_SHORT PROBLEM_
Below are some entries. Output each one exactly as it appears.

::: RECORDED INFORMATION :::

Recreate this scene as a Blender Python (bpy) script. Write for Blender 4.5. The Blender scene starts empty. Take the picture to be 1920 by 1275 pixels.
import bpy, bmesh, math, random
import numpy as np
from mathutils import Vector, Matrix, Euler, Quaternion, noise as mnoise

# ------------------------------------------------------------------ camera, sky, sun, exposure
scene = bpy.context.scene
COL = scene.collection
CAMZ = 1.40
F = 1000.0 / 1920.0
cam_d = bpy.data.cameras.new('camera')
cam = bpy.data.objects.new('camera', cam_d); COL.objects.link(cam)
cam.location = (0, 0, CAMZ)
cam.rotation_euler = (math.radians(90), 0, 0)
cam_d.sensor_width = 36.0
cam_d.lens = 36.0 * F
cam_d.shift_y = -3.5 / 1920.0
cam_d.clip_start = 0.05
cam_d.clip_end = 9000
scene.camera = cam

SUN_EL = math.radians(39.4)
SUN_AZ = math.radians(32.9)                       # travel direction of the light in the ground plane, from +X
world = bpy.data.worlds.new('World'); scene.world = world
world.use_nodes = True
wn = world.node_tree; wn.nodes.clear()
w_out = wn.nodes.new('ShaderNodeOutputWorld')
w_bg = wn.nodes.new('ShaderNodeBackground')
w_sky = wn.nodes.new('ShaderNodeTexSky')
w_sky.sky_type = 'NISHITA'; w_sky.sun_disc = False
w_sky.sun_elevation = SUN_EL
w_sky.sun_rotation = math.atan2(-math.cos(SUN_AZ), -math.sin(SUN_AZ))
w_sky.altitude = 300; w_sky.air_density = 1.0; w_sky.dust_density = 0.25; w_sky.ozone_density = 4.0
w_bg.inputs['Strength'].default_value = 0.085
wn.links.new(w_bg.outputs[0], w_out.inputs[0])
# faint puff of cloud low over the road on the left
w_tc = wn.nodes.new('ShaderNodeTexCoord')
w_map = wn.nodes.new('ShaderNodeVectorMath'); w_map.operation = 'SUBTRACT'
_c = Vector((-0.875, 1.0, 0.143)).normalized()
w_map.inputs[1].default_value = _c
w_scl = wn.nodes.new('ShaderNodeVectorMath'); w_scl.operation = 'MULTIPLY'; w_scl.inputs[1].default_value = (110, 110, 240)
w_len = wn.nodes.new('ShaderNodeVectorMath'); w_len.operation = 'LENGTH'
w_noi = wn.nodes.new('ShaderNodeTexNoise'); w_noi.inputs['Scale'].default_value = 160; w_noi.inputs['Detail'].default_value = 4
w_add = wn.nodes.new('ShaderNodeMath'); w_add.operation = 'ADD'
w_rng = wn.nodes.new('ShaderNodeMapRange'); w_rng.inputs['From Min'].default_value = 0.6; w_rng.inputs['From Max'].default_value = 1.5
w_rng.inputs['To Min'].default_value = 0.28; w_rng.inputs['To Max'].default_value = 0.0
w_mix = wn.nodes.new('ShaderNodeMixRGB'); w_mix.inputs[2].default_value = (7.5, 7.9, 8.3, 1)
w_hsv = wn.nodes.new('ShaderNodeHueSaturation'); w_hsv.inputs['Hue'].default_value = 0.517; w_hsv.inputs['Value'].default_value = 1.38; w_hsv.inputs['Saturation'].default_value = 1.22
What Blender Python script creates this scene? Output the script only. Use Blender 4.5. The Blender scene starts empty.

:::

_CORRECT RESULT_
Recreate this scene as a Blender Python (bpy) script. Write for Blender 4.5. The Blender scene starts empty. Take the picture to be 1920 by 1275 pixels.
import bpy, bmesh, math, random
import numpy as np
from mathutils import Vector, Matrix, Euler, Quaternion, noise as mnoise

# ------------------------------------------------------------------ camera, sky, sun, exposure
scene = bpy.context.scene
COL = scene.collection
CAMZ = 1.40
F = 1000.0 / 1920.0
cam_d = bpy.data.cameras.new('camera')
cam = bpy.data.objects.new('camera', cam_d); COL.objects.link(cam)
cam.location = (0, 0, CAMZ)
cam.rotation_euler = (math.radians(90), 0, 0)
cam_d.sensor_width = 36.0
cam_d.lens = 36.0 * F
cam_d.shift_y = -3.5 / 1920.0
cam_d.clip_start = 0.05
cam_d.clip_end = 9000
scene.camera = cam

SUN_EL = math.radians(39.4)
SUN_AZ = math.radians(32.9)                       # travel direction of the light in the ground plane, from +X
world = bpy.data.worlds.new('World'); scene.world = world
world.use_nodes = True
wn = world.node_tree; wn.nodes.clear()
w_out = wn.nodes.new('ShaderNodeOutputWorld')
w_bg = wn.nodes.new('ShaderNodeBackground')
w_sky = wn.nodes.new('ShaderNodeTexSky')
w_sky.sky_type = 'NISHITA'; w_sky.sun_disc = False
w_sky.sun_elevation = SUN_EL
w_sky.sun_rotation = math.atan2(-math.cos(SUN_AZ), -math.sin(SUN_AZ))
w_sky.altitude = 300; w_sky.air_density = 1.0; w_sky.dust_density = 0.25; w_sky.ozone_density = 4.0
w_bg.inputs['Strength'].default_value = 0.085
wn.links.new(w_bg.outputs[0], w_out.inputs[0])
# faint puff of cloud low over the road on the left
w_tc = wn.nodes.new('ShaderNodeTexCoord')
w_map = wn.nodes.new('ShaderNodeVectorMath'); w_map.operation = 'SUBTRACT'
_c = Vector((-0.875, 1.0, 0.143)).normalized()
w_map.inputs[1].default_value = _c
w_scl = wn.nodes.new('ShaderNodeVectorMath'); w_scl.operation = 'MULTIPLY'; w_scl.inputs[1].default_value = (110, 110, 240)
w_len = wn.nodes.new('ShaderNodeVectorMath'); w_len.operation = 'LENGTH'
w_noi = wn.nodes.new('ShaderNodeTexNoise'); w_noi.inputs['Scale'].default_value = 160; w_noi.inputs['Detail'].default_value = 4
w_add = wn.nodes.new('ShaderNodeMath'); w_add.operation = 'ADD'
w_rng = wn.nodes.new('ShaderNodeMapRange'); w_rng.inputs['From Min'].default_value = 0.6; w_rng.inputs['From Max'].default_value = 1.5
w_rng.inputs['To Min'].default_value = 0.28; w_rng.inputs['To Max'].default_value = 0.0
w_mix = wn.nodes.new('ShaderNodeMixRGB'); w_mix.inputs[2].default_value = (7.5, 7.9, 8.3, 1)
w_hsv = wn.nodes.new('ShaderNodeHueSaturation'); w_hsv.inputs['Hue'].default_value = 0.517; w_hsv.inputs['Value'].default_value = 1.38; w_hsv.inputs['Saturation'].default_value = 1.22
What Blender Python script creates this scene? Output the script only. Use Blender 4.5. The Blender scene starts empty.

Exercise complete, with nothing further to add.